TASK INSTRUCTIONS
Extract all data as written.

DATASET EXTRACT
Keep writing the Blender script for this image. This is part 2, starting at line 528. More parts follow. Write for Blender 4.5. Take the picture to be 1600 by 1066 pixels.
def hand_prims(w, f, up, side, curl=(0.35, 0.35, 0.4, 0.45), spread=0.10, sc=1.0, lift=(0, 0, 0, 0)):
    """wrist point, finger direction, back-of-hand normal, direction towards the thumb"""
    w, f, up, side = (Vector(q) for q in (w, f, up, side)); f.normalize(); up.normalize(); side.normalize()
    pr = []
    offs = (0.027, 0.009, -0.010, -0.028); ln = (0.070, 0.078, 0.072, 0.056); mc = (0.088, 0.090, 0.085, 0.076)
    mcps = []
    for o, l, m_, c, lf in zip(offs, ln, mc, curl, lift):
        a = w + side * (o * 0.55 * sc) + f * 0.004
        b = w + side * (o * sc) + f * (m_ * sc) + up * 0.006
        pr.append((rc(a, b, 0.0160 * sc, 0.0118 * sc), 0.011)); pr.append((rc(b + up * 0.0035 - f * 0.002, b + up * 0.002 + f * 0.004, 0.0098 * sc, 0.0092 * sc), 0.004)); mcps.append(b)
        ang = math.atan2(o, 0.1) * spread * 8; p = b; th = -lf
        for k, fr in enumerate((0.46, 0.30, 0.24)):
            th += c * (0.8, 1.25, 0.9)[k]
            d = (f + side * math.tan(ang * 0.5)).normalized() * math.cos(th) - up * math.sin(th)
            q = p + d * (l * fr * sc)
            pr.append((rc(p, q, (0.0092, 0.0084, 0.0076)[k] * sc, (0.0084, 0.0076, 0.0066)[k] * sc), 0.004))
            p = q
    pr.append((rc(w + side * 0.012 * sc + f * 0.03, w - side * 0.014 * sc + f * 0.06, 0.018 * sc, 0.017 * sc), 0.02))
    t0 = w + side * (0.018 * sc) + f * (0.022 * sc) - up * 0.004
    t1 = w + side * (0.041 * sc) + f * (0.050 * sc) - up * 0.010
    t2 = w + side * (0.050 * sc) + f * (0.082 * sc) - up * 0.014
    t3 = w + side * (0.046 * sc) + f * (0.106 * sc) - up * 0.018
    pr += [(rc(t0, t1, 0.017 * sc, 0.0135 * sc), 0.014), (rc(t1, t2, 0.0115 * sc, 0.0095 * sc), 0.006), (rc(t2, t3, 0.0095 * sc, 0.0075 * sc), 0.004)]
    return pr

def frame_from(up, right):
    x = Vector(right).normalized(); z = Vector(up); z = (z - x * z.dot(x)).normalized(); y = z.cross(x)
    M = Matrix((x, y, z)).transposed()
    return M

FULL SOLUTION
Keep writing the Blender script for this image. This is part 2, starting at line 528. More parts follow. Write for Blender 4.5. Take the picture to be 1600 by 1066 pixels.
def hand_prims(w, f, up, side, curl=(0.35, 0.35, 0.4, 0.45), spread=0.10, sc=1.0, lift=(0, 0, 0, 0)):
    """wrist point, finger direction, back-of-hand normal, direction towards the thumb"""
    w, f, up, side = (Vector(q) for q in (w, f, up, side)); f.normalize(); up.normalize(); side.normalize()
    pr = []
    offs = (0.027, 0.009, -0.010, -0.028); ln = (0.070, 0.078, 0.072, 0.056); mc = (0.088, 0.090, 0.085, 0.076)
    mcps = []
    for o, l, m_, c, lf in zip(offs, ln, mc, curl, lift):
        a = w + side * (o * 0.55 * sc) + f * 0.004
        b = w + side * (o * sc) + f * (m_ * sc) + up * 0.006
        pr.append((rc(a, b, 0.0160 * sc, 0.0118 * sc), 0.011)); pr.append((rc(b + up * 0.0035 - f * 0.002, b + up * 0.002 + f * 0.004, 0.0098 * sc, 0.0092 * sc), 0.004)); mcps.append(b)
        ang = math.atan2(o, 0.1) * spread * 8; p = b; th = -lf
        for k, fr in enumerate((0.46, 0.30, 0.24)):
            th += c * (0.8, 1.25, 0.9)[k]
            d = (f + side * math.tan(ang * 0.5)).normalized() * math.cos(th) - up * math.sin(th)
            q = p + d * (l * fr * sc)
            pr.append((rc(p, q, (0.0092, 0.0084, 0.0076)[k] * sc, (0.0084, 0.0076, 0.0066)[k] * sc), 0.004))
            p = q
    pr.append((rc(w + side * 0.012 * sc + f * 0.03, w - side * 0.014 * sc + f * 0.06, 0.018 * sc, 0.017 * sc), 0.02))
    t0 = w + side * (0.018 * sc) + f * (0.022 * sc) - up * 0.004
    t1 = w + side * (0.041 * sc) + f * (0.050 * sc) - up * 0.010
    t2 = w + side * (0.050 * sc) + f * (0.082 * sc) - up * 0.014
    t3 = w + side * (0.046 * sc) + f * (0.106 * sc) - up * 0.018
    pr += [(rc(t0, t1, 0.017 * sc, 0.0135 * sc), 0.014), (rc(t1, t2, 0.0115 * sc, 0.0095 * sc), 0.006), (rc(t2, t3, 0.0095 * sc, 0.0075 * sc), 0.004)]
    return pr

def frame_from(up, right):
    x = Vector(right).normalized(); z = Vector(up); z = (z - x * z.dot(x)).normalized(); y = z.cross(x)
    M = Matrix((x, y, z)).transposed()
    return M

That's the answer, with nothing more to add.